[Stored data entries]

..............................

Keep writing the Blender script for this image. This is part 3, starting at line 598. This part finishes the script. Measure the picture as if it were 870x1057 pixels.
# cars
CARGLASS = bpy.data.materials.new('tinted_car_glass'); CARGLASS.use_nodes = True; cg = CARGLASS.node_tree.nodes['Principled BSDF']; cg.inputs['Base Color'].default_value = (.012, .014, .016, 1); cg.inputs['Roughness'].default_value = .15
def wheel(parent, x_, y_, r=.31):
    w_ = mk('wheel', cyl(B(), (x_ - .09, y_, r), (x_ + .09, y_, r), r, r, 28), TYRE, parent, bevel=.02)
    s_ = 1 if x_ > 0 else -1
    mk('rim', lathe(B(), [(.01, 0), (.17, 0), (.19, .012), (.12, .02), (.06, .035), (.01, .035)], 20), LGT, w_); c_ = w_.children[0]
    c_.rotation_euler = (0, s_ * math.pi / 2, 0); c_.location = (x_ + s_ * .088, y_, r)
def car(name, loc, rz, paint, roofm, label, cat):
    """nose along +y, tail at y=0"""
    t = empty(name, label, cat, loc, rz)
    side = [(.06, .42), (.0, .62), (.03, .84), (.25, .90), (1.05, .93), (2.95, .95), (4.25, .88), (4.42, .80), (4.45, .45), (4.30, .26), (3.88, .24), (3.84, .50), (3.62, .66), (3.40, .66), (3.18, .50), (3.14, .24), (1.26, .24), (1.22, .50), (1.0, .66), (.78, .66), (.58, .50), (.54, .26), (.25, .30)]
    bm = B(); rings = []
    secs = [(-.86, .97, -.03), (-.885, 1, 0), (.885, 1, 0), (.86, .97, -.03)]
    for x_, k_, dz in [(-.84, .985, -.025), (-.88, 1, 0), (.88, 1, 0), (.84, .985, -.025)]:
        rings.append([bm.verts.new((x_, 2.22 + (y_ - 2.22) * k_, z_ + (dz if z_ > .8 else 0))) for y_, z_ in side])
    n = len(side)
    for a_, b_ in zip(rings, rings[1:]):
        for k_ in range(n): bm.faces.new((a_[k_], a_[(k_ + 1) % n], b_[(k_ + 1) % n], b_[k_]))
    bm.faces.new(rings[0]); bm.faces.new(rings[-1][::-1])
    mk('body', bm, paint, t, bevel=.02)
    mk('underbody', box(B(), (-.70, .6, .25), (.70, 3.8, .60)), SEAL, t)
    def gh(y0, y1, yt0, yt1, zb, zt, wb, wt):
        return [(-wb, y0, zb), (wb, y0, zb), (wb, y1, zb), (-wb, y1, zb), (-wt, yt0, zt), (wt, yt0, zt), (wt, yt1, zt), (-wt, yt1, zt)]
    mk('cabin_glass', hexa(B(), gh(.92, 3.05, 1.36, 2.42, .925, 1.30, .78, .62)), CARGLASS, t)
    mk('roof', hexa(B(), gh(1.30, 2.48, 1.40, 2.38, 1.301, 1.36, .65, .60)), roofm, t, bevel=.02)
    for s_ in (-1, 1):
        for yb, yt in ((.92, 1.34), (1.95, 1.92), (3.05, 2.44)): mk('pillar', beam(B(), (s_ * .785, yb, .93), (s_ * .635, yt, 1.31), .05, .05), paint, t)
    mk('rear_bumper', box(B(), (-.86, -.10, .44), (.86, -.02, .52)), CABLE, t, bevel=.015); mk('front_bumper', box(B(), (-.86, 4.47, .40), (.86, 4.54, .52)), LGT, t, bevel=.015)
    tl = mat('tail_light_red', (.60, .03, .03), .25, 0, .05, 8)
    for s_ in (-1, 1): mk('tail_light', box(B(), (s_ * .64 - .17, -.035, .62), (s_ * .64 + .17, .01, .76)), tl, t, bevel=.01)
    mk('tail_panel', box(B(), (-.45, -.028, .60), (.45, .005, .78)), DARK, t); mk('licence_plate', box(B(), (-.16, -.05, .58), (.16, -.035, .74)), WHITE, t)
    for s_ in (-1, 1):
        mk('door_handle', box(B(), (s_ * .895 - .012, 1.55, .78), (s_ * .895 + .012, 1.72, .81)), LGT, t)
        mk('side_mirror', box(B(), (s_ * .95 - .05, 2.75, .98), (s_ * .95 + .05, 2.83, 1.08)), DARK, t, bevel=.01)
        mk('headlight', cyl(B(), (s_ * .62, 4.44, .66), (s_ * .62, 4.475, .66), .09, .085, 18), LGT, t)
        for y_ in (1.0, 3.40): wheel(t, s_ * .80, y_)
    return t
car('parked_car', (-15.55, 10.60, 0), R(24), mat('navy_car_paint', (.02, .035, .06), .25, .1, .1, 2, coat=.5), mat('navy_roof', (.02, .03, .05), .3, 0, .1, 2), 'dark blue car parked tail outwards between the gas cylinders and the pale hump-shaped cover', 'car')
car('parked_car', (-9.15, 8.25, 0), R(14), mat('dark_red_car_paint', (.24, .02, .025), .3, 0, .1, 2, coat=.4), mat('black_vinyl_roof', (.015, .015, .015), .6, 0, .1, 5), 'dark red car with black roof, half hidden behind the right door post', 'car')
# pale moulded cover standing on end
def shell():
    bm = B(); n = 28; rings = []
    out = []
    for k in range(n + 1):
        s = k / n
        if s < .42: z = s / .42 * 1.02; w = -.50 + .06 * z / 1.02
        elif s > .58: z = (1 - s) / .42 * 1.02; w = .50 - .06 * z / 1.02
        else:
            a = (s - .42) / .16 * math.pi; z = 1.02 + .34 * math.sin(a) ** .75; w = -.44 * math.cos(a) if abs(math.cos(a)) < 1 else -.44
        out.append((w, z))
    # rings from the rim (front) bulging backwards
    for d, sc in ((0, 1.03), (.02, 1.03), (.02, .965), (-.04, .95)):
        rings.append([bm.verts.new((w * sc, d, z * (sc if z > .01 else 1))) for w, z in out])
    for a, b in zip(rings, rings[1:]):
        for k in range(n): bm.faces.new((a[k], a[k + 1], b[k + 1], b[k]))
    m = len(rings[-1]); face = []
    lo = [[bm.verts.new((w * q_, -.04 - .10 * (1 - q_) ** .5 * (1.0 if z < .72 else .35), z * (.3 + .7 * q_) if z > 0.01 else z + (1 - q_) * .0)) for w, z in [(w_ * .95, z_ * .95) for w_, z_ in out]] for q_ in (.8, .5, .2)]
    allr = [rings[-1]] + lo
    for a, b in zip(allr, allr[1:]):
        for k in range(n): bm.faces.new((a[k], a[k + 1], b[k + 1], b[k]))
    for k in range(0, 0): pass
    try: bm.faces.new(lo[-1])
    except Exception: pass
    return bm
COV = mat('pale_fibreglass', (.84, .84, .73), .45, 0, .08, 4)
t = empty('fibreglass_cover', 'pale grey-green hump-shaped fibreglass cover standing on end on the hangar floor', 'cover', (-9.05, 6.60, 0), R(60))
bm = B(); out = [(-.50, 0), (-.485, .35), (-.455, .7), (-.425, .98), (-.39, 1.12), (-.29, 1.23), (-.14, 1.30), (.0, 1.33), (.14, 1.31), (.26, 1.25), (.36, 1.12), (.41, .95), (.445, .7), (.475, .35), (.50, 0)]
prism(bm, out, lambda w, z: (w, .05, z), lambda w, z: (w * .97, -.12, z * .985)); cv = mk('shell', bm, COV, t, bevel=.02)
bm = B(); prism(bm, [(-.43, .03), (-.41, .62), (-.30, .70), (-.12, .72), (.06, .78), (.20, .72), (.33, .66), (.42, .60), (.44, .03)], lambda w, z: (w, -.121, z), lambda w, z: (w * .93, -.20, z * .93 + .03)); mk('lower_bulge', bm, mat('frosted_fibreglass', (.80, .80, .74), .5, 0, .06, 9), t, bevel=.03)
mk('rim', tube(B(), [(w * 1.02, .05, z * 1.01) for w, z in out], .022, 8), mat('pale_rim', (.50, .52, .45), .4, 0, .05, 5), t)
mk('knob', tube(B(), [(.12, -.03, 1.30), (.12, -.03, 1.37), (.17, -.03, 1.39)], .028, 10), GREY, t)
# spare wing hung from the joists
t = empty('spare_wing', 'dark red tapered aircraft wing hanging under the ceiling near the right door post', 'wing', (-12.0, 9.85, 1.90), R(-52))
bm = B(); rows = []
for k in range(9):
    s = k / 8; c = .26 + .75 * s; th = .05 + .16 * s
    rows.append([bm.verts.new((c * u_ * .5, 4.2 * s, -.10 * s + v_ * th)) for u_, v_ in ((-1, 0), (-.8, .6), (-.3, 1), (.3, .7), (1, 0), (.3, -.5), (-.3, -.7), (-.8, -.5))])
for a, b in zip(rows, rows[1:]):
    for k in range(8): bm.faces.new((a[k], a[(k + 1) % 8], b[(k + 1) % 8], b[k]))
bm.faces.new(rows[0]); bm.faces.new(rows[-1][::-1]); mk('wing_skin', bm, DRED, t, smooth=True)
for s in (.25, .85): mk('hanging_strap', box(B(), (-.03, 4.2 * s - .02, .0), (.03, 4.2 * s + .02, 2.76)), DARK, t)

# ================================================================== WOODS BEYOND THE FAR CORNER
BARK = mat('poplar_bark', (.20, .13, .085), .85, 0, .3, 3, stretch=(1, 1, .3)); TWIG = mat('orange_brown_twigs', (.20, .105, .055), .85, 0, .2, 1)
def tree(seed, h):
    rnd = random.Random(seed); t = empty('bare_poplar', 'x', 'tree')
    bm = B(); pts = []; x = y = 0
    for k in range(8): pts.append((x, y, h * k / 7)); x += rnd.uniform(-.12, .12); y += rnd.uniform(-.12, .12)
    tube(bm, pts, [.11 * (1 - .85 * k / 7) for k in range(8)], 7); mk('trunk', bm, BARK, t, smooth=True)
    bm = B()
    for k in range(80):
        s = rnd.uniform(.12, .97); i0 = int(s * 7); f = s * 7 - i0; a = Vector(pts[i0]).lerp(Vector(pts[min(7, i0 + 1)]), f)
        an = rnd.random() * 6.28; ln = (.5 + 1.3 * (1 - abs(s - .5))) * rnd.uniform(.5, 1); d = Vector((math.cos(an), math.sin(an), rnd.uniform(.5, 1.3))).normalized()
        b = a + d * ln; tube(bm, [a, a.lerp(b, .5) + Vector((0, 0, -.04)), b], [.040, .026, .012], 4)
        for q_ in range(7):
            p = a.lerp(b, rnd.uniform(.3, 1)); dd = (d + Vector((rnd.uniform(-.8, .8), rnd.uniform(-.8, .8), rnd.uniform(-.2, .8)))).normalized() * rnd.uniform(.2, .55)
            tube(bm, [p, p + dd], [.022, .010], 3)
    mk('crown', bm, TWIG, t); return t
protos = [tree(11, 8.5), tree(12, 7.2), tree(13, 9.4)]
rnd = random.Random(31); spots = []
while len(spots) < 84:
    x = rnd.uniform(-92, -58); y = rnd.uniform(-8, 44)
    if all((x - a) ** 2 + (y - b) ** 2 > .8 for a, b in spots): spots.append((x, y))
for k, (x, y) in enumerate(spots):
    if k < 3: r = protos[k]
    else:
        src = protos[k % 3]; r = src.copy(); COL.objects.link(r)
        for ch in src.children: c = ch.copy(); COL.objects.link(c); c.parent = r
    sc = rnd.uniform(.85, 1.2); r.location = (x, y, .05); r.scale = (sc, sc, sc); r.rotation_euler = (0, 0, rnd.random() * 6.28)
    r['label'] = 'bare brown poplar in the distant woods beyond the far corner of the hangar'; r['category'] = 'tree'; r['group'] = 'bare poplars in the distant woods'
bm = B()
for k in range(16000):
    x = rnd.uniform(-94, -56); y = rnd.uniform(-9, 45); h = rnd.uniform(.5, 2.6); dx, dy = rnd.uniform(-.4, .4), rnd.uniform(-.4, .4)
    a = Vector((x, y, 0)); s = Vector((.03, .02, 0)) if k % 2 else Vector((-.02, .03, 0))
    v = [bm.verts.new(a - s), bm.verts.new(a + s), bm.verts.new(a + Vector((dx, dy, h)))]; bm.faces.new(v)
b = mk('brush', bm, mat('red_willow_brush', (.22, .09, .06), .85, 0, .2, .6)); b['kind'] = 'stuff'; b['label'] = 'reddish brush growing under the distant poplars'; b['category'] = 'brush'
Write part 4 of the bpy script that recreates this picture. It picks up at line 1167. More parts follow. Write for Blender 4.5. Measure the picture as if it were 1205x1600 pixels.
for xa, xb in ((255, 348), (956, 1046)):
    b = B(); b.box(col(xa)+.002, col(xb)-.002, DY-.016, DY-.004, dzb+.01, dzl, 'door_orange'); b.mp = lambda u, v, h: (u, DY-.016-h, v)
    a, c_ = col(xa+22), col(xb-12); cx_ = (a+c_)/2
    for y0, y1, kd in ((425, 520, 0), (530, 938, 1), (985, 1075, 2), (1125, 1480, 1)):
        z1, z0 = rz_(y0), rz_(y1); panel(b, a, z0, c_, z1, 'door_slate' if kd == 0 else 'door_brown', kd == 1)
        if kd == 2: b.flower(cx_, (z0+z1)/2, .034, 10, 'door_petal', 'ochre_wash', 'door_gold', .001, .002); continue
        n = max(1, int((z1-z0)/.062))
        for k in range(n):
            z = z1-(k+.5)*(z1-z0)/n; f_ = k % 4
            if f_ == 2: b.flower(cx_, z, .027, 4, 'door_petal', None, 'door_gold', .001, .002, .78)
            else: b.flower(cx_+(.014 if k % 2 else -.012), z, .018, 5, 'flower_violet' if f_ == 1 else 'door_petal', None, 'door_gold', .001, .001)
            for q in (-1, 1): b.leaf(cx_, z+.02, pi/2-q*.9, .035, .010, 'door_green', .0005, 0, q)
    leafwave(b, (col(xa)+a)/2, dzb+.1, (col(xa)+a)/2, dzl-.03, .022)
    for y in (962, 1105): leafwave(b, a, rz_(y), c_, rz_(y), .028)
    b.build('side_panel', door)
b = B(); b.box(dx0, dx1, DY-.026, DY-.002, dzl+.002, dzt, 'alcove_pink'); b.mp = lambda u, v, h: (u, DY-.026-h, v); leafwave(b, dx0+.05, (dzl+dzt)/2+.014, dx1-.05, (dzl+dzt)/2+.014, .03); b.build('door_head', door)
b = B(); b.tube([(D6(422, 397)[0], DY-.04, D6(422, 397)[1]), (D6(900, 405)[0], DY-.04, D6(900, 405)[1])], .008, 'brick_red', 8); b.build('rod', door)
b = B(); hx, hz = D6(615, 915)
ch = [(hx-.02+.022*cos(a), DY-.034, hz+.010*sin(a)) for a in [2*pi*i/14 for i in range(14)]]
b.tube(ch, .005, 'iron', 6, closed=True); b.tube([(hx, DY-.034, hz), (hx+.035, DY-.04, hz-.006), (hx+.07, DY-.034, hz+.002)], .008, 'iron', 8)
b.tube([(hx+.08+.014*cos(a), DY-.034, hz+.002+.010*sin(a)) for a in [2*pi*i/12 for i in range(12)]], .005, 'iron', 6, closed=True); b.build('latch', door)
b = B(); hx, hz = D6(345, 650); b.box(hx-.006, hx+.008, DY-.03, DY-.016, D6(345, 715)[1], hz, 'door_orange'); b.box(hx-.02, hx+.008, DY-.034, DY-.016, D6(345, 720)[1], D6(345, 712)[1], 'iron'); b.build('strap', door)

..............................

● Directive: Search the records for the string "part" and return every line in which it occurs.

● Exercise answer:
Keep writing the Blender script for this image. This is part 3, starting at line 598. This part finishes the script. Measure the picture as if it were 870x1057 pixels.
Write part 4 of the bpy script that recreates this picture. It picks up at line 1167. More parts follow. Write for Blender 4.5. Measure the picture as if it were 1205x1600 pixels.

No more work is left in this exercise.